El profesor Jesús Conde, ha colgado en el espacio donde Federico- que visitó ese paraíso del Caribe en 1930- pronunció su conferencia sobre el Cante Hondo, el testimonio de una Habana, en la que como ya dijo Antonio Burgos, por voz de Carlos Cano, todos tenemos un amor, y otro en Andalucía. Verán que tengo mi alma en La Habana, no se me puede olvidar, canto un tango y es una habanera, y ahí Conde ha sabido expresar como un directo al mentón, la deuda que todos tenemos con aquella parte del Caribe, que él ya ha comenzado a resarcir, con ésta obra monográfica y compactada, en la que nos ha devuelto parte de nuestra historia, con la técnica del dibujo más exquisito y el color más expresivo. Una vez más, el realismo diluido de Conde, se ha puesto al servicio de un histórico paisaje urbano, que necesitamos para saber de dónde venimos, que fue lo que hicimos, y nos necesita para salir al exterior de un mundo, que a ellos ya les coge con retraso. Hasta el diminuto y deformado, Dámaso Pérez Prado, el genio musical nacido en Matanzas, supo dar sentido a su vida y obra, aunque para ello tuviera que arrancarse el corazón cubano, y trasplantarse en azteca. Pero en esto llegó Jesús, y con sus pinceles, como hiciera Henri de Toulouse-Lautrec en el Molino Rojo de Paris, o el mismísimo Antonio López en La Gran Vía madrileña, ha dado lo mejor de sí mismo y lo ha trasplantado a sus cuadros, que en éste caso concreto son redondos, y como si de un álbum de la historia se tratara, nos ha colgado en la Acera del Casino, un trozo de la conciencia nuestra, a modo de puertas blasonadas, de imperios que ya solo son de los sentidos, donde los amos y esclavos se confunden en el claroscuro de las sombras, y la luz reclama nuestra atención, a modo de encendidas alarmas, con melodías de guaguancó.

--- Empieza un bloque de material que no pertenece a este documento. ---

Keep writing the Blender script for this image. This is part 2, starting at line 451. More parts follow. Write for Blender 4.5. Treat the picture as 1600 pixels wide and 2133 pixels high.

Abrid los ojos criaturas de Granada, pues La Habana posa aún en la antigua Manigua desplazada, en versión de Conde Ayala extasiada, para disfrute de los elegidos, solo apta para paladares finos, que huyan de lo rudo y abrupto, sabiendo sacar lo mejor de unas pinceladas doctas, al servicio pictórico de la capital cubana, a modo de aquellos viajeros románticos, o artistas como nuestro paisano inolvidable, Mariano Bertuchi, que tanto hizo porque conociéramos las tierras donde habíamos estado, estábamos y estaremos, porque la historia es eterna, igual que nuestra responsabilidad colonizadora. El verbo se hizo óleo, y Jesús Conde, vuelve a reinar entre nosotros.